WORK TO COMPLETE:
Exactly reproduce the lines that follow.
## Start STORED DATA
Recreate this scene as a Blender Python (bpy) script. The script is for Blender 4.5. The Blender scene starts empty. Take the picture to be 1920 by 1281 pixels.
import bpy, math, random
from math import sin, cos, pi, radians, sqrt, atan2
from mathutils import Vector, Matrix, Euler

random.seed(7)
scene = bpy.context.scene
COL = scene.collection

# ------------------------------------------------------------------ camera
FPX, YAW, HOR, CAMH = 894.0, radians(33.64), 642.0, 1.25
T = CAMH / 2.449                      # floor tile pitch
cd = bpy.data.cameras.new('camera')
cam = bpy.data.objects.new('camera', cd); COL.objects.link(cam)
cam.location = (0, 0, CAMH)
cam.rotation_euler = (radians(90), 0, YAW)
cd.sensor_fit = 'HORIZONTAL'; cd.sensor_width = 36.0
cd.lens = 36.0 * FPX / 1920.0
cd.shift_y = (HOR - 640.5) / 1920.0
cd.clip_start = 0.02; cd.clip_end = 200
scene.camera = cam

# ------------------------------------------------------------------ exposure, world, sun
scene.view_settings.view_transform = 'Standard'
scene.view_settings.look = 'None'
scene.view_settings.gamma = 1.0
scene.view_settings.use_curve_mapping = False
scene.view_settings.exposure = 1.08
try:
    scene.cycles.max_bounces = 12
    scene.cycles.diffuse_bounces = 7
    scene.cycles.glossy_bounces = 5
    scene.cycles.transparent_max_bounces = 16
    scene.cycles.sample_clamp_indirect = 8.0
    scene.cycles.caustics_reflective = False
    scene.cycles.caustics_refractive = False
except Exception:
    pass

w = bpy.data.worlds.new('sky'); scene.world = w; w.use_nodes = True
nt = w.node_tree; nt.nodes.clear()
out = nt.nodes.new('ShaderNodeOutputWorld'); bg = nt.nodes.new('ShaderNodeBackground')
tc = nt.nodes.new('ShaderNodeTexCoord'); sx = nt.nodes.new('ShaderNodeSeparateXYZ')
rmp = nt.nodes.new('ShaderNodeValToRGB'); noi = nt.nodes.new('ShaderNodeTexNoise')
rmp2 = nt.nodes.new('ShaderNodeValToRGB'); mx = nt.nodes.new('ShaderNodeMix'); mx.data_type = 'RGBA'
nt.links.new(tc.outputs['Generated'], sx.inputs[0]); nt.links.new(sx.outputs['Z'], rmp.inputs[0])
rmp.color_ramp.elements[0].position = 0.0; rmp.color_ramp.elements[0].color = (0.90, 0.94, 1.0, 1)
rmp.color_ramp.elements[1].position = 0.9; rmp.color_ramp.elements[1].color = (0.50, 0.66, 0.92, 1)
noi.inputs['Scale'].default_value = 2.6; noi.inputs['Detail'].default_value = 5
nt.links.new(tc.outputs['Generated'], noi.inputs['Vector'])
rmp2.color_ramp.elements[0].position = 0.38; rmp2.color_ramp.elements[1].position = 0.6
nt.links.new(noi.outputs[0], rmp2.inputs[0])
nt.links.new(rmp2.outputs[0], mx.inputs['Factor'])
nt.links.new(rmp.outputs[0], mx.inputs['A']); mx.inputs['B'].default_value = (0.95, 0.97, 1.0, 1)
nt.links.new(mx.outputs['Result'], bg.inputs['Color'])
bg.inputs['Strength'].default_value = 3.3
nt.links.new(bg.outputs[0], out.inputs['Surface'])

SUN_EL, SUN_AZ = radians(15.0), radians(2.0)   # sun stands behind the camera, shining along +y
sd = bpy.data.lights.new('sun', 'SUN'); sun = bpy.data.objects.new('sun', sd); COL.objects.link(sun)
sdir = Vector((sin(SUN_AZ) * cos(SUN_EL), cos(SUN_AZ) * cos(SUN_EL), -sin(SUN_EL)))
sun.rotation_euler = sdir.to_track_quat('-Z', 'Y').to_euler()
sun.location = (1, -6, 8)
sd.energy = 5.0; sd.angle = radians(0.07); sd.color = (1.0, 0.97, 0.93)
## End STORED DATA
FINAL ANSWER:
Recreate this scene as a Blender Python (bpy) script. The script is for Blender 4.5. The Blender scene starts empty. Take the picture to be 1920 by 1281 pixels.
import bpy, math, random
from math import sin, cos, pi, radians, sqrt, atan2
from mathutils import Vector, Matrix, Euler

random.seed(7)
scene = bpy.context.scene
COL = scene.collection

# ------------------------------------------------------------------ camera
FPX, YAW, HOR, CAMH = 894.0, radians(33.64), 642.0, 1.25
T = CAMH / 2.449                      # floor tile pitch
cd = bpy.data.cameras.new('camera')
cam = bpy.data.objects.new('camera', cd); COL.objects.link(cam)
cam.location = (0, 0, CAMH)
cam.rotation_euler = (radians(90), 0, YAW)
cd.sensor_fit = 'HORIZONTAL'; cd.sensor_width = 36.0
cd.lens = 36.0 * FPX / 1920.0
cd.shift_y = (HOR - 640.5) / 1920.0
cd.clip_start = 0.02; cd.clip_end = 200
scene.camera = cam

# ------------------------------------------------------------------ exposure, world, sun
scene.view_settings.view_transform = 'Standard'
scene.view_settings.look = 'None'
scene.view_settings.gamma = 1.0
scene.view_settings.use_curve_mapping = False
scene.view_settings.exposure = 1.08
try:
    scene.cycles.max_bounces = 12
    scene.cycles.diffuse_bounces = 7
    scene.cycles.glossy_bounces = 5
    scene.cycles.transparent_max_bounces = 16
    scene.cycles.sample_clamp_indirect = 8.0
    scene.cycles.caustics_reflective = False
    scene.cycles.caustics_refractive = False
except Exception:
    pass

w = bpy.data.worlds.new('sky'); scene.world = w; w.use_nodes = True
nt = w.node_tree; nt.nodes.clear()
out = nt.nodes.new('ShaderNodeOutputWorld'); bg = nt.nodes.new('ShaderNodeBackground')
tc = nt.nodes.new('ShaderNodeTexCoord'); sx = nt.nodes.new('ShaderNodeSeparateXYZ')
rmp = nt.nodes.new('ShaderNodeValToRGB'); noi = nt.nodes.new('ShaderNodeTexNoise')
rmp2 = nt.nodes.new('ShaderNodeValToRGB'); mx = nt.nodes.new('ShaderNodeMix'); mx.data_type = 'RGBA'
nt.links.new(tc.outputs['Generated'], sx.inputs[0]); nt.links.new(sx.outputs['Z'], rmp.inputs[0])
rmp.color_ramp.elements[0].position = 0.0; rmp.color_ramp.elements[0].color = (0.90, 0.94, 1.0, 1)
rmp.color_ramp.elements[1].position = 0.9; rmp.color_ramp.elements[1].color = (0.50, 0.66, 0.92, 1)
noi.inputs['Scale'].default_value = 2.6; noi.inputs['Detail'].default_value = 5
nt.links.new(tc.outputs['Generated'], noi.inputs['Vector'])
rmp2.color_ramp.elements[0].position = 0.38; rmp2.color_ramp.elements[1].position = 0.6
nt.links.new(noi.outputs[0], rmp2.inputs[0])
nt.links.new(rmp2.outputs[0], mx.inputs['Factor'])
nt.links.new(rmp.outputs[0], mx.inputs['A']); mx.inputs['B'].default_value = (0.95, 0.97, 1.0, 1)
nt.links.new(mx.outputs['Result'], bg.inputs['Color'])
bg.inputs['Strength'].default_value = 3.3
nt.links.new(bg.outputs[0], out.inputs['Surface'])

SUN_EL, SUN_AZ = radians(15.0), radians(2.0)   # sun stands behind the camera, shining along +y
sd = bpy.data.lights.new('sun', 'SUN'); sun = bpy.data.objects.new('sun', sd); COL.objects.link(sun)
sdir = Vector((sin(SUN_AZ) * cos(SUN_EL), cos(SUN_AZ) * cos(SUN_EL), -sin(SUN_EL)))
sun.rotation_euler = sdir.to_track_quat('-Z', 'Y').to_euler()
sun.location = (1, -6, 8)
sd.energy = 5.0; sd.angle = radians(0.07); sd.color = (1.0, 0.97, 0.93)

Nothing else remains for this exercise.